Gan Gna Lookout, Nelson Bay, Port Stephens.
Gan Gan Lookout, Nelson Bay. Looking toward Tomaree National Park and the distant islands.
  • Centre and beach

Next, on descending from Gan Gan Lookout I continued to walk to what you would describe at the ‘centre’ of Nelson Bay, aka the bay area itself. It is quite a busy spot, unsurprisingly as it is the largest town in Port Stephens.  

Note: It would be a good idea to check out Nelson Bay at the start of your trip as the Port Stephens Visitor Centre is located here. Get more tips and book some activities should you wish! I really should have thought to do this at the time, not come across it on my last hours in the area!

Nelson Bay feels like a lovely little holiday spot, I can imagine being quite happy to just chill around this area itself – waking up in accommodation here each day, wandering around some of the little shops, stopping in at the cafés, plodding to the beach. Just enough to keep you happy, occupied and relaxed – depends what vibe you are going for! There are certainly exciting activities on offer here too, including dolphin cruises, swimming with dolphins, whale watching.

Nelson Bay, Port Stephens.
Nelson Bay, Port Stephens.

Spending my last few hours here made me want to leave even less than I already did. I had a wander around and relaxed on the calm beach in the glorious sunshine. In peak season this would definitely be a hot spot!

Note: For the backpackers looking for some cheap food/drink snacks to take to the beach, there is a Woolworths supermarket in Nelson Bay, so no need for a trip to Salamander Bay Square for such!

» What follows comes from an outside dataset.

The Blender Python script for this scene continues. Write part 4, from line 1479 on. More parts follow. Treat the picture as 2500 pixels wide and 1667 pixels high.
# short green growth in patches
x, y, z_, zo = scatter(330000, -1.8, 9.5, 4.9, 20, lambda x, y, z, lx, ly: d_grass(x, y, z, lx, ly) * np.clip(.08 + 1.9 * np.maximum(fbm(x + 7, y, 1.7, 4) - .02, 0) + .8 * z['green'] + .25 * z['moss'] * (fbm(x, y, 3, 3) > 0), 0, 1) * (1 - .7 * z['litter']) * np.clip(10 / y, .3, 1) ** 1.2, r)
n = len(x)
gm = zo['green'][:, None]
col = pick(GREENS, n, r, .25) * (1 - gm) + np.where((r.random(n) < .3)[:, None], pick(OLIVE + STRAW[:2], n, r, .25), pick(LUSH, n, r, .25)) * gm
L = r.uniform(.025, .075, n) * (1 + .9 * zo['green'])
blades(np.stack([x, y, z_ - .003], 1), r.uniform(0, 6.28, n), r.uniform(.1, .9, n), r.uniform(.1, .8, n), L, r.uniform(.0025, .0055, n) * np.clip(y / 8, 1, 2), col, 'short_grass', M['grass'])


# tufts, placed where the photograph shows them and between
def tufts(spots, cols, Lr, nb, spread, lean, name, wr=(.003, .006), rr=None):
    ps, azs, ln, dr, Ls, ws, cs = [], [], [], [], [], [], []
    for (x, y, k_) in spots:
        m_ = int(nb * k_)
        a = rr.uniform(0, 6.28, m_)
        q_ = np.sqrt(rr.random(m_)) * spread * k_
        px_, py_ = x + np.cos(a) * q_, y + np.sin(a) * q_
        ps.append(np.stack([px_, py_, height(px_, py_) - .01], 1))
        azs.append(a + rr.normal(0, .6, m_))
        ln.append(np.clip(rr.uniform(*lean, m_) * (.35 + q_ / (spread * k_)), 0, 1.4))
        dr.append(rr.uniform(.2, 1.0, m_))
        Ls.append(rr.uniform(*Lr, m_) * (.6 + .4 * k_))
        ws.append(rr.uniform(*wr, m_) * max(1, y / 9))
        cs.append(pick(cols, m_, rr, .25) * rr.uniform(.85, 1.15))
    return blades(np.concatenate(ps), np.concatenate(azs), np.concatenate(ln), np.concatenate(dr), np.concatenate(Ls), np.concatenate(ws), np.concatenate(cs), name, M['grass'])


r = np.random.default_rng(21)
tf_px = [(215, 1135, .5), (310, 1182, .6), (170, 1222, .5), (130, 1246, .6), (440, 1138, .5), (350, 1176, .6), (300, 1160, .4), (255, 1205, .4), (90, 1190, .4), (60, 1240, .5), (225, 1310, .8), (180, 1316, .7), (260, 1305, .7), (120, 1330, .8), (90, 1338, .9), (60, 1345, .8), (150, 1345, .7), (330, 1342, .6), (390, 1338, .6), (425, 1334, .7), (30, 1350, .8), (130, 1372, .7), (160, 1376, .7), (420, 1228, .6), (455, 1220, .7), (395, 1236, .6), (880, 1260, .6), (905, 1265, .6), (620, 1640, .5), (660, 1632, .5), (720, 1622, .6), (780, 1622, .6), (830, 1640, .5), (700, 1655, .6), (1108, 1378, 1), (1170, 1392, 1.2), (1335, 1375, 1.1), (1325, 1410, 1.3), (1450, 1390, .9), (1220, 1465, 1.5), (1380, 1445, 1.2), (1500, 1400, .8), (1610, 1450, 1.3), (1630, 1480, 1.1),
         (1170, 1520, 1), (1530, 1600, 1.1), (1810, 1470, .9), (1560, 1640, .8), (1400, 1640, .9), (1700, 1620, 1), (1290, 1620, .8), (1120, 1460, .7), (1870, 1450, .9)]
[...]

That rounded up my trip. A brief visit back to the hostel to collect my belongings and a bus to Newcastle followed!


So, is Port Stephens really worth a visit?

Absolutely! I was so reluctant to leave Port Stephens in the end. I felt so refreshed after my trip here. Isn’t that how it is though? The no plans, no expectations trips always turn out to be the best ones!  

Looking back I see probably, definitely, should have done more research and taken advantage of more that was on offer. All this means is I am even more determined to find my way back here some day!